Cube Root of 0.001

We have learned the definition of the cube root. Now, let’s learn how it is represented using a symbol and exponent. The symbol we use to express the cube root is the radical sign (∛), and the exponent we use is ⅓. In exponential form, ∛0.001 is written as 0.001^(1/3). The cube root is just the opposite operation of finding the cube of a number. For example: Assume ‘y’ is the cube root of 0.001, then y³ can be 0.001. Since the cube root of 0.001 is 0.1, we can write it as exactly 0.1.

Finding the cube root of a number involves identifying the number that must be multiplied three times to result in the target number. Now, we will go through the different ways to find the cube root of 0.001. The common methods we follow to find the cube root are given below: Prime factorization method Approximation method Subtraction method Halley’s method To find the cube root of a non-perfect number, we often follow the approximation method. However, since 0.001 is a perfect cube, we can directly calculate it.

Let's find the cube root of 0.001 by direct calculation: The cube root of 0.001 is the value that, when multiplied by itself three times, gives 0.001. Since (0.1)³ = 0.1 × 0.1 × 0.1 = 0.001, the cube root of 0.001 is 0.1.

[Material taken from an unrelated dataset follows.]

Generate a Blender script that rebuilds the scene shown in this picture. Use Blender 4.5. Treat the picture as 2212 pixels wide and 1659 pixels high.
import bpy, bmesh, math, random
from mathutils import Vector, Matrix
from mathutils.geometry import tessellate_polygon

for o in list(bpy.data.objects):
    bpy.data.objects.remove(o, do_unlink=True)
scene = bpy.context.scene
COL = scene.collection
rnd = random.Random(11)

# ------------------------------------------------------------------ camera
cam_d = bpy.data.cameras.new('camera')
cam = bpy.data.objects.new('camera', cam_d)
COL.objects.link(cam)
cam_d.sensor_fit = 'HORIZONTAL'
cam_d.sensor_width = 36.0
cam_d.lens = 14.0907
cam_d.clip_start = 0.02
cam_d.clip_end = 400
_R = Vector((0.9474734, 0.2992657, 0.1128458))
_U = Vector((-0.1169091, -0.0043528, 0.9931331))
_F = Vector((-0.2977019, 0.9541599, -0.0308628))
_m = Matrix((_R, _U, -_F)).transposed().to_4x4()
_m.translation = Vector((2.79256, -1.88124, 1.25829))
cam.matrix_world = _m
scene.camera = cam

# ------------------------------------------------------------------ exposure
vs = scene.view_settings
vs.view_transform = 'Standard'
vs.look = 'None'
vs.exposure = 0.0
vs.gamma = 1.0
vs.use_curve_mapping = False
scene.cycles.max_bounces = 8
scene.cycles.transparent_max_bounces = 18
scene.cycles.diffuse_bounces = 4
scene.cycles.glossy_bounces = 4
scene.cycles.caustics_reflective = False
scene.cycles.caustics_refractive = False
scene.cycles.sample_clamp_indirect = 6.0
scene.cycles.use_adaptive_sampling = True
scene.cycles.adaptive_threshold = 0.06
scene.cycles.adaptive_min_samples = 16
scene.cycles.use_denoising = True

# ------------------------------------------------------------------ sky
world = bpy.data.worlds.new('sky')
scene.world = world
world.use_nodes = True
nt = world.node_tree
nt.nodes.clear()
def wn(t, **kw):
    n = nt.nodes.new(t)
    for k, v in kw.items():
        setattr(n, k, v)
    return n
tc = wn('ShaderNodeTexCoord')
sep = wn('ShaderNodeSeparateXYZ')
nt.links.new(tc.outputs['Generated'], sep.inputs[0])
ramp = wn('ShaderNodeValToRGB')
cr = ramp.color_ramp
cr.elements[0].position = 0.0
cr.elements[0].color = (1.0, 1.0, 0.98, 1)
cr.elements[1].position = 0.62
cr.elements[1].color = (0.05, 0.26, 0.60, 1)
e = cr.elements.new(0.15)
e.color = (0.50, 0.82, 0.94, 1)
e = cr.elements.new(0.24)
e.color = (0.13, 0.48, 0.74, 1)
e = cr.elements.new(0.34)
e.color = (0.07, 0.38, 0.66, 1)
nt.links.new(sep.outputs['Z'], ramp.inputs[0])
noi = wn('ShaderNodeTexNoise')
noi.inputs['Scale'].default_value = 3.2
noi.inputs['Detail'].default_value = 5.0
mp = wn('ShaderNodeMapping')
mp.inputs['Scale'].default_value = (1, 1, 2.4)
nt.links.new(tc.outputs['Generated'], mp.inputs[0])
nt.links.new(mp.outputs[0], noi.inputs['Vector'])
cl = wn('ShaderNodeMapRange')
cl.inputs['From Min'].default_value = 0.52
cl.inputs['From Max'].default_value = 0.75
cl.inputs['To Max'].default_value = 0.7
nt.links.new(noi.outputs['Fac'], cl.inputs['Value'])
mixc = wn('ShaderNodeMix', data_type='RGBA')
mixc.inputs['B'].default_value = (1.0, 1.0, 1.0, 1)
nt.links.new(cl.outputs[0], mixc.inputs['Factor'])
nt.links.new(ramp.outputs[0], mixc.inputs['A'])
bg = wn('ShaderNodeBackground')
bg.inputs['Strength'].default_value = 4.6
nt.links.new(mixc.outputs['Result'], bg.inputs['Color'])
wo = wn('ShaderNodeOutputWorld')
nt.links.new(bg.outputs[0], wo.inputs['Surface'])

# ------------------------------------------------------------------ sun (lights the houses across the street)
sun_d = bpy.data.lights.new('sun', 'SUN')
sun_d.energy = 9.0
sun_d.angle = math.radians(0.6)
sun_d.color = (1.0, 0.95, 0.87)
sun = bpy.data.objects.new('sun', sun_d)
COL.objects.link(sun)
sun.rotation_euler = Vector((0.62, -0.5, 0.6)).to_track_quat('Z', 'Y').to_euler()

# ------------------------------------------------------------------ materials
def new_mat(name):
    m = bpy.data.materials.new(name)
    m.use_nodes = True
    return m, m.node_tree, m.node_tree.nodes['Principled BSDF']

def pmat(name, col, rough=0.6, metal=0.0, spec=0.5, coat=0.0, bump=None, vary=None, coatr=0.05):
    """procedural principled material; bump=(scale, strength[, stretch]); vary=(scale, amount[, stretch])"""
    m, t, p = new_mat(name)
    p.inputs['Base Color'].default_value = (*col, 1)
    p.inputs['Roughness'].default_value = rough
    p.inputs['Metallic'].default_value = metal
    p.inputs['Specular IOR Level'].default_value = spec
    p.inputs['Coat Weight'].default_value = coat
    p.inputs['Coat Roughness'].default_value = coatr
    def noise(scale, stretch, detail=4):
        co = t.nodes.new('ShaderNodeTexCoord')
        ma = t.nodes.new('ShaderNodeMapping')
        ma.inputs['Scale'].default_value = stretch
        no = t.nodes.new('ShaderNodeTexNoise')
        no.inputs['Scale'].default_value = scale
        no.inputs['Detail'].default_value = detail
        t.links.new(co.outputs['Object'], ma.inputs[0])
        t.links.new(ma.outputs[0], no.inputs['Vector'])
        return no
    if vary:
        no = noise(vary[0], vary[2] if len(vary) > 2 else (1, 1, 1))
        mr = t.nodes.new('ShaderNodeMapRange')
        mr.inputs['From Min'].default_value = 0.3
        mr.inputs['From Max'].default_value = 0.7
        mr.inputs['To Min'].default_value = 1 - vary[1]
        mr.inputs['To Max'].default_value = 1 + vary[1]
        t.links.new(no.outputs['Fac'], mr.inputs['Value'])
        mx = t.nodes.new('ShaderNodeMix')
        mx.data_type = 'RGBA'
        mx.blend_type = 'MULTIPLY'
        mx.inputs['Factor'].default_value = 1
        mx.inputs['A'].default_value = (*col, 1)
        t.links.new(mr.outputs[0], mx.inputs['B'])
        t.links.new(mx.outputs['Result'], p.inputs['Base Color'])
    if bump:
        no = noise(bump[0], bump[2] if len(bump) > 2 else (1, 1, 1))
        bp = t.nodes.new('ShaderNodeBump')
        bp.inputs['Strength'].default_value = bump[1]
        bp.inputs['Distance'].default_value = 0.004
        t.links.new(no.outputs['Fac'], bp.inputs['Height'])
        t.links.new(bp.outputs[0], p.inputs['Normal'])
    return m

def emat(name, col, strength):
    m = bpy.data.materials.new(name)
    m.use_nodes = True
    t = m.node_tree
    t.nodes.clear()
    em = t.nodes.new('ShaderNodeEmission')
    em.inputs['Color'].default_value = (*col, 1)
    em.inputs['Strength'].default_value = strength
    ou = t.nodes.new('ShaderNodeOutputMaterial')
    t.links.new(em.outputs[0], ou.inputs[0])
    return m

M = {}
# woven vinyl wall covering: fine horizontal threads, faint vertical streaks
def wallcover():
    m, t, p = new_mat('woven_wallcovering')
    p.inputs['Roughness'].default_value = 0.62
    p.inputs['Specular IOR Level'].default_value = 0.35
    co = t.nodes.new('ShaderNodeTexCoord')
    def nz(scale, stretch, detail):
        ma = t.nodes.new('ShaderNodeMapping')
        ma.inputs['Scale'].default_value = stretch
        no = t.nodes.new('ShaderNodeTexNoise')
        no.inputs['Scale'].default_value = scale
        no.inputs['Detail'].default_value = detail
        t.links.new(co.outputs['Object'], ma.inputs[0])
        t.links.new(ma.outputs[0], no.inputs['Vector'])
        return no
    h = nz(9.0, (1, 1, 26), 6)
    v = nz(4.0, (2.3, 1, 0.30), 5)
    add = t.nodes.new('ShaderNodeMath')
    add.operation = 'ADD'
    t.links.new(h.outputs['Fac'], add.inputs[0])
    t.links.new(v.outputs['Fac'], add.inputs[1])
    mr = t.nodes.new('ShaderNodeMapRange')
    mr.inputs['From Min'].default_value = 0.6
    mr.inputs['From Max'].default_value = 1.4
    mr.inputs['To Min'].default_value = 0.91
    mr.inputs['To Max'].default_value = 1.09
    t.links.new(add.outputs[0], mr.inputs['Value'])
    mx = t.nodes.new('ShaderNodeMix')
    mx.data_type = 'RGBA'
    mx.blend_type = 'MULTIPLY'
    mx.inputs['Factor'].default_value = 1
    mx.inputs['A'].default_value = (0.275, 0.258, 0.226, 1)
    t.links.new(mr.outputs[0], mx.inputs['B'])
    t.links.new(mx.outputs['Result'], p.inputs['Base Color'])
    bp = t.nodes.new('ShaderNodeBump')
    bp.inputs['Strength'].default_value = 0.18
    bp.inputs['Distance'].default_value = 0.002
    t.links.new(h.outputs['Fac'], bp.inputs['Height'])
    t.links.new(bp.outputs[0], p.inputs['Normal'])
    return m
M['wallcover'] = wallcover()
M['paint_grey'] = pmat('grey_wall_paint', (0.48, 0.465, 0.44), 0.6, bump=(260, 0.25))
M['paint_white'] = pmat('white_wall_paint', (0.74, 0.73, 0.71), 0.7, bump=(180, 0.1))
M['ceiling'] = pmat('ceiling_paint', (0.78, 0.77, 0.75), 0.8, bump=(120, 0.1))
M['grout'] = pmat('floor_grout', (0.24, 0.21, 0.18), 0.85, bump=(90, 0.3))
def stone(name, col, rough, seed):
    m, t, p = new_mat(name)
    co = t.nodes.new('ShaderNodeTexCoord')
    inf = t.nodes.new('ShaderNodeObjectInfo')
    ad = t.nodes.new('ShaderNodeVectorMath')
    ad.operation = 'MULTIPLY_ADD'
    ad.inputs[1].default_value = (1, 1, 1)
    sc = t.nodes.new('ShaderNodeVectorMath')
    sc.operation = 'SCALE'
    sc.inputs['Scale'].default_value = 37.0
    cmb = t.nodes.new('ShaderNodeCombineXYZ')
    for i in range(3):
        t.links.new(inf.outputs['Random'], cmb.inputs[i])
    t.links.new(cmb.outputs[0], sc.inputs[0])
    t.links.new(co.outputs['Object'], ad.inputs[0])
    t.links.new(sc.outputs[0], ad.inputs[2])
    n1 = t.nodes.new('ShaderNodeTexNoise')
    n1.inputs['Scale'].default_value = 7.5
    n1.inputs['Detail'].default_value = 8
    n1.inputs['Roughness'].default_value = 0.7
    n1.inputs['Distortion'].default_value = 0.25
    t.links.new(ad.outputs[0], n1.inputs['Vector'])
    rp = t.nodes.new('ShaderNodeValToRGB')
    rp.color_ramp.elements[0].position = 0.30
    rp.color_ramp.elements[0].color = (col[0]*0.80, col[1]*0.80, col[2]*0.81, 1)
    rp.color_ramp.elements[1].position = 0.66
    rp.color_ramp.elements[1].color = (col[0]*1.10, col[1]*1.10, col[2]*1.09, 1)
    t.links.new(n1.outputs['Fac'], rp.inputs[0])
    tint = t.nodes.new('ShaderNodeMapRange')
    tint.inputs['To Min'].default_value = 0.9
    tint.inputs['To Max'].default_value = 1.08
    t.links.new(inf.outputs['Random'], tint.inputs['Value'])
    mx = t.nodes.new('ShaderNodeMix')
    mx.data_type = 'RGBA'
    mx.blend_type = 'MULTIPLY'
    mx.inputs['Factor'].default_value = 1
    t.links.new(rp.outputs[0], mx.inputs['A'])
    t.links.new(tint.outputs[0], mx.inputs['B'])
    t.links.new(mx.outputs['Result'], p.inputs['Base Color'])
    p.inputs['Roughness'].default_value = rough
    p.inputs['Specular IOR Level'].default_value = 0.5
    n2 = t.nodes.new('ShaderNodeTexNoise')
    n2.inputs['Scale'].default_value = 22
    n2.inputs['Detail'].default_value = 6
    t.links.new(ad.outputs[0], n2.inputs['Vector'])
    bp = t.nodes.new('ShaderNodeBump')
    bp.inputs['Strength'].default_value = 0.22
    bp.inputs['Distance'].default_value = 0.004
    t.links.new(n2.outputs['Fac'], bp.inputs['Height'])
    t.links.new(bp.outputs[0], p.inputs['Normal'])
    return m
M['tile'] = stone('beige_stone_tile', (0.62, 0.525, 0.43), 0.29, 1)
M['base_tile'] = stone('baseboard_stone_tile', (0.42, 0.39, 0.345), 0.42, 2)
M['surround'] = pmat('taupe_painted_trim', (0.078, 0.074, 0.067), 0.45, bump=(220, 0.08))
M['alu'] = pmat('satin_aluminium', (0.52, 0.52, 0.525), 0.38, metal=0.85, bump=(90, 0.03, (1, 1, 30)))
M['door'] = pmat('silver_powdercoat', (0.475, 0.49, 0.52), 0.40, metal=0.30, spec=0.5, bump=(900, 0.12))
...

Cube root: The number that is multiplied three times by itself to get the given number is the cube root of that number. Perfect cube: A number is a perfect cube when it is the product of multiplying a number three times by itself, resulting in a whole number. Exponent: The exponent form of a number denotes the number of times a number is multiplied by itself. In a^(1/3), ⅓ is the exponent which denotes the cube root. Radical sign: The symbol used to represent a root, expressed as ∛. Rational number: Numbers that can be expressed as a fraction, such as the cube root of 0.001, which is 0.1.